Wednesday 22 May 2019

Athletics: AAI insist 'comprehensive' Olympic review will be worth wait

Cliona Foley

ATHLETICS IRELAND (AAI) has still not completed a post-Olympic review – a full four months after the end of the London Games.

It had been expected that a report would be completed in time for this week's monthly board meeting, but it will now not be presented until January.

AAI employed British consultants Knight, Kavanagh and Page (KKP) to undertake the review on their behalf and say the reason for the delay is because they are being so thorough.

"We have asked them to contact every athlete, every coach and every manager involved," said AAI chief executive John Foley.

"It took longer than anticipated because many of the athletes were abroad. However, I'd rather that this review is as comprehensive as possible than rush it through."

KKP recently completed the carding scheme review for the Irish Sports Council (ISC) and are also working on a post-Olympic review of all sports for the ISC and Olympic Council.

Last weekend's success at the European Cross-Country Championships has, not for the first time, seen Irish athletics end the year on a high.

But the London Olympics was a far less successful affair, with walker Robert Heffernan the only track and field athlete to produce a stellar performance; he finished fourth in the 50km.

The so-called 'home Olympics' were viewed as Ireland's best chance to shine for many years, but most of the athletics team seriously underperformed.

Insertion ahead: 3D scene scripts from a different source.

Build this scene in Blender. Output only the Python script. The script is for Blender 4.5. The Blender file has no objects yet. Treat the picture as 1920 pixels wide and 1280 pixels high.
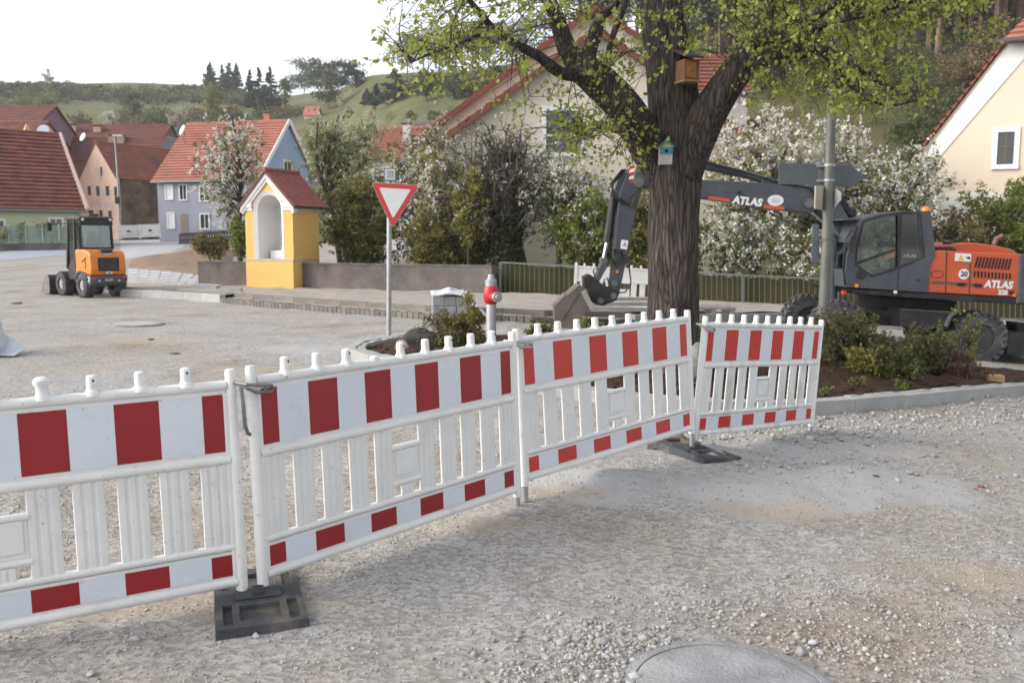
import bpy, math, random
import numpy as np
from mathutils import Vector, Matrix

# ------------------------------------------------------------------ camera, sky, sun, exposure
S = bpy.context.scene
COL = S.collection
FPX = 1706.7                      # focal length in pixels of the 1920 wide photograph
PITCH = math.atan(190.0 / FPX)
CAMZ = 1.65
cam_d = bpy.data.cameras.new('camera')
cam = bpy.data.objects.new('camera', cam_d); COL.objects.link(cam)
cam_d.sensor_width = 36.0; cam_d.lens = 32.0
cam_d.clip_start = 0.05; cam_d.clip_end = 3000
cam.location = (0, 0, CAMZ)
cam.rotation_euler = (math.pi / 2 - PITCH, 0, 0)
cam_d.dof.use_dof = True
cam_d.dof.focus_distance = 5.6
cam_d.dof.aperture_fstop = 4.0
S.camera = cam

SUN_AZ = Vector((-0.93, -0.22, 0))      # where the sun stands (to the left)
SUN_EL = math.radians(30)
w = bpy.data.worlds.new('World'); S.world = w; w.use_nodes = True
nt = w.node_tree; nt.nodes.clear()
sky = nt.nodes.new('ShaderNodeTexSky'); sky.sky_type = 'NISHITA'; sky.sun_disc = False
sky.sun_elevation = SUN_EL
sky.sun_rotation = math.atan2(SUN_AZ.x, SUN_AZ.y)
sky.altitude = 400; sky.air_density = 1.0; sky.dust_density = 4.0; sky.ozone_density = 1.0
hs = nt.nodes.new('ShaderNodeHueSaturation'); hs.inputs['Saturation'].default_value = 0.25; hs.inputs['Value'].default_value = 1.42
bg = nt.nodes.new('ShaderNodeBackground'); bg.inputs['Strength'].default_value = 0.15
wo = nt.nodes.new('ShaderNodeOutputWorld')
nt.links.new(sky.outputs[0], hs.inputs['Color']); nt.links.new(hs.outputs[0], bg.inputs[0]); nt.links.new(bg.outputs[0], wo.inputs[0])

sun_d = bpy.data.lights.new('sun', 'SUN'); sun_d.energy = 0.6; sun_d.angle = math.radians(35)
sun_d.color = (1.0, 0.86, 0.68)
sun = bpy.data.objects.new('sun', sun_d); COL.objects.link(sun)
sdir = Vector((SUN_AZ.x, SUN_AZ.y, 0)).normalized() * math.cos(SUN_EL) + Vector((0, 0, math.sin(SUN_EL)))
sun.rotation_euler = (-sdir).to_track_quat('-Z', 'Y').to_euler()
sun.location = (-20, -10, 40)

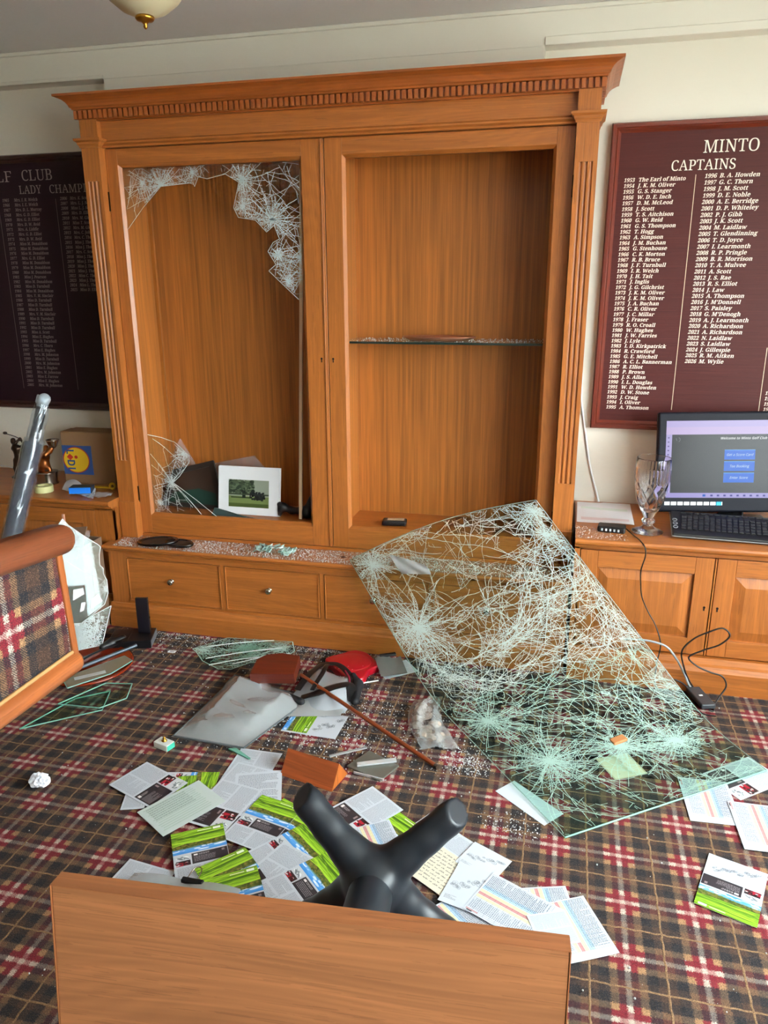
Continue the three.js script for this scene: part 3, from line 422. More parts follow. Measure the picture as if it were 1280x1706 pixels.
// ---------------------------------------------------------------- computer corner
{
  const t = thing('monitor', 'wide black monitor showing a purple-edged web page with blue buttons', 'monitor', [1.652, 0.587, -0.165], 0.10);
  const tilt = new THREE.Group(); tilt.name = 'display'; tilt.rotation.set(-0.13, 0, 0.03); tilt.position.y = 0.02; t.add(tilt);
  mesh('casing', new RoundedBoxGeometry(0.616, 0.405, 0.036, 2, 0.010).translate(0, 0.228, 0), phys({ color: 0x15161f, roughness: 0.5, specularIntensity: 0.35 }), tilt);
  const scr = canvasTex(1100, 620, (c, w, h) => {
    c.fillStyle = '#c3b8ee'; c.fillRect(0, 0, w, h); c.fillStyle = '#cbbdf2'; c.fillRect(0, 0, w, 50); c.fillStyle = '#d9c4f2'; c.fillRect(0, 50, w, 60);
    c.fillStyle = '#3e3f42'; c.fillRect(46, 110, w - 46, 470);
    c.fillStyle = '#b3a9e8'; c.fillRect(0, 580, w, 40);
    c.fillStyle = '#5a4a86'; c.font = '15px sans-serif'; c.fillText('■ ▬▬▬▬▬▬▬▬▬', 70, 40); c.fillStyle = '#b04a60'; c.fillText('▬▬▬▬▬▬▬▬▬', 250, 42); c.fillStyle = '#6b5fa0'; c.fillText('▬▬▬▬▬▬▬▬▬▬▬▬▬▬▬', 320, 84);
    for (let i = 0; i < 6; i++) c.fillRect(14, 130 + 34 * i, 12, 10);
    c.fillStyle = '#f2f2f2'; c.font = 'italic bold 26px sans-serif'; c.textAlign = 'center'; c.fillText('Welcome to Minto Golf Club', 590, 150);
    [['Get a Score Card', 232], ['Tee Booking', 324], ['Enter Score', 416]].forEach(([s, y]) => { c.fillStyle = '#0a6ce8'; c.fillRect(452, y, 232, 80); c.fillStyle = '#5ab0ff'; c.fillRect(452, y, 232, 6); c.fillStyle = '#dff0ff'; c.font = 'italic 27px sans-serif'; c.fillText(s, 568, y + 50); });
    c.textAlign = 'left'; c.fillStyle = '#4a43a0'; for (let i = 0; i < 12; i++) c.fillRect(360 + 50 * i, 594, 18, 14); c.fillStyle = '#2a62d0'; c.fillRect(300, 592, 22, 18);
    c.strokeStyle = '#8a8a90'; c.lineWidth = 3; c.beginPath(); c.arc(90, 150, 18, -1.2, 1.2); c.stroke(); c.beginPath(); c.moveTo(76, 138); c.lineTo(84, 160); c.stroke();
  });
  const sm = phys({ color: 0x050507, emissive: 0xffffff, emissiveMap: scr, emissiveIntensity: 0.8, roughness: 0.2, specularIntensity: 0.4 });
  mesh('screen', new THREE.BoxGeometry(0.552, 0.311, 0.002).translate(0, 0.241, 0.0185), sm, tilt);
  mesh('sticker_strip', (() => { const l = []; for (let i = 0; i < 9; i++) l.push(new THREE.BoxGeometry(0.021, 0.014, 0.0008).translate(-0.262 + 0.0255 * i, 0.062, 0.0184)); return merge(l); })(), white, tilt);
  mesh('sticker', new THREE.BoxGeometry(0.020, 0.015, 0.0008).translate(-0.262 + 0.0255 * 7.9, 0.062, 0.0188), std({ color: 0x2aa6d8, roughness: 0.6 }), tilt);
  mesh('stand', merge([new RoundedBoxGeometry(0.28, 0.014, 0.16, 2, 0.005).translate(0, 0.007, -0.01), new RoundedBoxGeometry(0.10, 0.22, 0.022, 2, 0.006).translate(0, 0.12, -0.035)]), blackGloss, t);
  const lamp = new THREE.RectAreaLight(0x9a90d0, 0.35, 0.55, 0.31); lamp.position.set(0.03, 0.26, 0.06); lamp.rotation.set(-0.13, PI, 0); t.add(lamp);
  const k = thing('keyboard', 'black multimedia keyboard propped in front of the monitor', 'keyboard', [1.628, 0.590, 0.110], -0.03); k.rotation.x = 0.27;
  mesh('keyboard_body', new RoundedBoxGeometry(0.475, 0.018, 0.172, 3, 0.008).translate(0, 0.009, -0.086), black, k);
  mesh('silver_rim', new RoundedBoxGeometry(0.479, 0.006, 0.176, 2, 0.003).translate(0, 0.006, -0.086), std({ color: 0x9a9ca0, metalness: 0.8, roughness: 0.35 }), k);
  const keys = []; for (let r = 0; r < 5; r++) for (let i = 0; i < 20; i++) { if (i === 15 && r % 2) continue; keys.push(new RoundedBoxGeometry(0.0165, 0.006, 0.0165, 1, 0.002).translate(-0.196 + 0.0205 * i + 0.002 * r, 0.0205, -0.045 - 0.0205 * r)); }
  for (let i = 0; i < 16; i++) keys.push(new RoundedBoxGeometry(0.018, 0.004, 0.008, 1, 0.002).translate(-0.19 + 0.025 * i, 0.0195, -0.157));
  mesh('keys', merge(keys), std({ color: 0x1c1c1f, roughness: 0.5 }), k).userData.kind = 'stuff';
  const badge = []; for (let i = 0; i < 3; i++) badge.push(new THREE.TorusGeometry(0.008, 0.0012, 6, 20).rotateX(PI / 2).translate(-0.224, 0.0185, -0.05 - 0.026 * i));
  mesh('side_buttons', merge(badge), std({ color: 0x9a9ca0, roughness: 0.4 }), k);
}
{ // crystal goblet
  const N = 120, prof = [[0.0, 0.0], [0.058, 0.001], [0.060, 0.005], [0.050, 0.010], [0.030, 0.018], [0.020, 0.028], [0.017, 0.034], [0.024, 0.041], [0.026, 0.047], [0.023, 0.053], [0.018, 0.059], [0.023, 0.070], [0.033, 0.090], [0.043, 0.112], [0.052, 0.138], [0.059, 0.165], [0.064, 0.195], [0.0665, 0.225], [0.0665, 0.255], [0.065, 0.282], [0.0635, 0.298]];
  const fine = []; const cv = new THREE.CatmullRomCurve3(prof.map((p) => V(p[0], p[1], 0))); for (let i = 0; i <= 130; i++) { const q = cv.getPoint(i / 130); fine.push([Math.max(0, q.x), Math.max(0, q.y)]); }
  const inn = [[0.0610, 0.299], [0.0615, 0.28], [0.0625, 0.25], [0.0620, 0.222], [0.0590, 0.19], [0.0535, 0.16], [0.0455, 0.132], [0.034, 0.108], [0.020, 0.092], [0.0, 0.086]];
  const g = lathe([...fine, ...inn], N), p = g.attributes.position, q = V(), L = fine.length + inn.length;
  for (let i = 0; i < p.count; i++) {
    q.fromBufferAttribute(p, i); const k = i % L; if (k >= fine.length) continue; const th = Math.atan2(q.z, q.x), y = q.y; let d = 0;
    if (y > 0.085 && y < 0.262) { const a = Math.abs(Math.sin(4 * th + 34 * y)), b = Math.abs(Math.sin(4 * th - 34 * y)), f = Math.abs(Math.sin(15 * th)); const m = Math.min(1, (y - 0.085) / 0.02); d = y > 0.205 ? 0.0028 * Math.pow(1 - f, 1.5) * (0.4 + 0.6 * Math.abs(Math.cos(2 * th))) : 0.0034 * Math.max(Math.pow(1 - a, 3), Math.pow(1 - b, 3)) * m; }
    else if (y < 0.02 && Math.hypot(q.x, q.z) > 0.02) d = 0.002 * Math.pow(1 - Math.abs(Math.sin(10 * th)), 2);
    else if (y > 0.034 && y < 0.056) d = 0.002 * (1 - Math.abs(Math.sin(6 * th)));
    const r = Math.hypot(q.x, q.z); if (r > 1e-4) p.setXYZ(i, q.x * (r - d) / r, q.y, q.z * (r - d) / r);
  }
  g.computeVertexNormals();
  const t = thing('crystal_goblet', 'cut crystal goblet standing in front of the monitor', 'goblet', [1.306, 0.5875, 0.040]);
  mesh('goblet_body', g, phys({ color: 0xffffff, transmission: 1, thickness: 0.05, roughness: 0.01, ior: 1.5 }), t);
}
{
  const h = thing('usb_hub', 'small flat black hub with a row of pale sockets on the worktop', 'hub', [1.170, 0.5875, 0.058], -0.12);
  mesh('hub_body', new RoundedBoxGeometry(0.106, 0.024, 0.062, 3, 0.008).translate(0, 0.012, 0), black, h);
  const s = []; for (let i = 0; i < 5; i++) s.push(new RoundedBoxGeometry(0.007, 0.010, 0.003, 1, 0.001).translate(-0.034 + 0.0155 * i, 0.012, 0.0305)); mesh('socket', merge(s), std({ color: 0xb8c4cc, roughness: 0.3 }), h);
  tag(mesh('cable', tube([[1.222, 0.600, 0.05], [1.25, 0.592, 0.11], [1.272, 0.590, 0.175], [1.286, 0.575, 0.200], [1.290, 0.545, 0.203], [1.280, 0.485, 0.198], [1.286, 0.42, 0.175], [1.296, 0.364, 0.17], [1.322, 0.31, 0.175], [1.352, 0.262, 0.19], [1.377, 0.191, 0.205], [1.368, 0.105, 0.22], [1.375, 0.02, 0.235], [1.42, 0.004, 0.25]], 0.0024, 90, 6), black), 'thin black cable hanging from the hub down the cupboard door', 'cable');
  const a = thing('power_adapter', 'dark grey adapter block lying on the carpet by the cupboard plinth', 'adapter', [1.530, 0.010, 0.275], 0.30);
  mesh('adapter_body', new RoundedBoxGeometry(0.055, 0.020, 0.135, 3, 0.006).translate(0, 0.008, 0), std({ color: 0x35383c, roughness: 0.45 }), a);
  mesh('label', new THREE.BoxGeometry(0.014, 0.0006, 0.008).translate(0, 0.0185, 0.0), white, a);
  mesh('plug', new RoundedBoxGeometry(0.02, 0.012, 0.03, 2, 0.004).translate(-0.008, 0.009, -0.08), std({ color: 0x8c9094, roughness: 0.4 }), a);
  tag(mesh('cable', tube([[1.24, 0.20, 0.215], [1.285, 0.206, 0.218], [1.34, 0.205, 0.22], [1.396, 0.190, 0.222], [1.44, 0.14, 0.224], [1.472, 0.084, 0.226], [1.495, 0.035, 0.22], [1.505, 0.02, 0.205]], 0.0042, 60, 8), std({ color: 0x9aa0a4, roughness: 0.45 })), 'thick grey cable arching from behind the fallen pane to the adapter', 'cable');
  tag(mesh('cable', tube([[1.515, 0.02, 0.205], [1.49, 0.06, 0.22], [1.463, 0.125, 0.235], [1.452, 0.185, 0.235], [1.487, 0.238, 0.235], [1.535, 0.268, 0.23], [1.588, 0.288, 0.225], [1.614, 0.262, 0.225], [1.585, 0.225, 0.23], [1.525, 0.192, 0.23], [1.478, 0.160, 0.235], [1.511, 0.128, 0.235], [1.56, 0.108, 0.235], [1.606, 0.094, 0.235], [1.622, 0.060, 0.24], [1.60, 0.025, 0.26], [1.575, 0.006, 0.30], [1.565, 0.006, 0.345], [1.55, 0.012, 0.35]], 0.0032, 140, 7), black), 'black looped cable standing up from the adapter against the cupboard', 'cable');
  tag(mesh('cable', tube([[1.44, 0.052, 0.215], [1.47, 0.04, 0.215], [1.495, 0.02, 0.225], [1.515, 0.006, 0.25], [1.50, 0.004, 0.33], [1.53, 0.004, 0.37], [1.57, 0.004, 0.375]], 0.003, 50, 6), black), 'short black lead curling under the adapter on the carpet', 'cable');
  tag(mesh('cable', tube([[1.022, 1.16, -0.365], [1.026, 1.05, -0.365], [1.044, 0.954, -0.365], [1.062, 0.86, -0.365], [1.083, 0.755, -0.365], [1.105, 0.68, -0.365], [1.125, 0.62, -0.36], [1.133, 0.592, -0.35]], 0.0042, 50, 8), white), 'white cable running down the wall beside the cabinet', 'cable');
  const p = sheet((u, v) => V(1.040 + 0.225 * u - 0.003 * v, 0.591 + 0.003 * Math.sin(u * 5 + 1) * Math.sin(v * 4) + (u > 0.48 ? 0.002 : 0) + 0.003 * (1 - v), -0.325 + 0.29 * v + 0.012 * u * v), 16, 12, 0.0006);
  const form = canvasTex(400, 512, (c, w, h) => { c.fillStyle = '#e3e4e8'; c.fillRect(0, 0, w, h); c.strokeStyle = '#b6bcc6'; for (let i = 0; i < 22; i++) { c.beginPath(); c.moveTo(20, 20 + 22 * i); c.lineTo(w - 20, 20 + 22 * i); c.stroke(); } c.fillStyle = 'rgba(200,150,150,0.35)'; c.fillRect(30, 60, 340, 60); c.fillStyle = 'rgba(150,190,150,0.25)'; c.fillRect(30, 320, 340, 60); });
  tag(mesh('paper', p, std({ map: form, roughness: 0.8 })), 'creased printed form lying on the worktop under the white cable', 'paper');
}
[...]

And off the track, the Games were prefaced by a debate about the marathon selection criteria, an embarrassing row over the selection of the women's 4x400m relay team and some surprising comments by high performance director Kevin Ankrom, who criticised Derval O'Rourke and Paul Hession for not travelling to London earlier.

Several athletes who competed in London were cleared to participate despite being hampered by injury, which seemed to directly contravene AAI's official selection criteria.

In contrast, several of Ireland's rising young stars, who had come within a fraction of making the 'A' standard and were in flying form, did not get the chance to compete in London.

KKP's review of the carding scheme was clear-thinking, concise and hard-hitting, so it is expected that they will bring some equally thorough analysis to their report on why there was such widescale under-performance by Ireland's athletes at the 2012 London Games.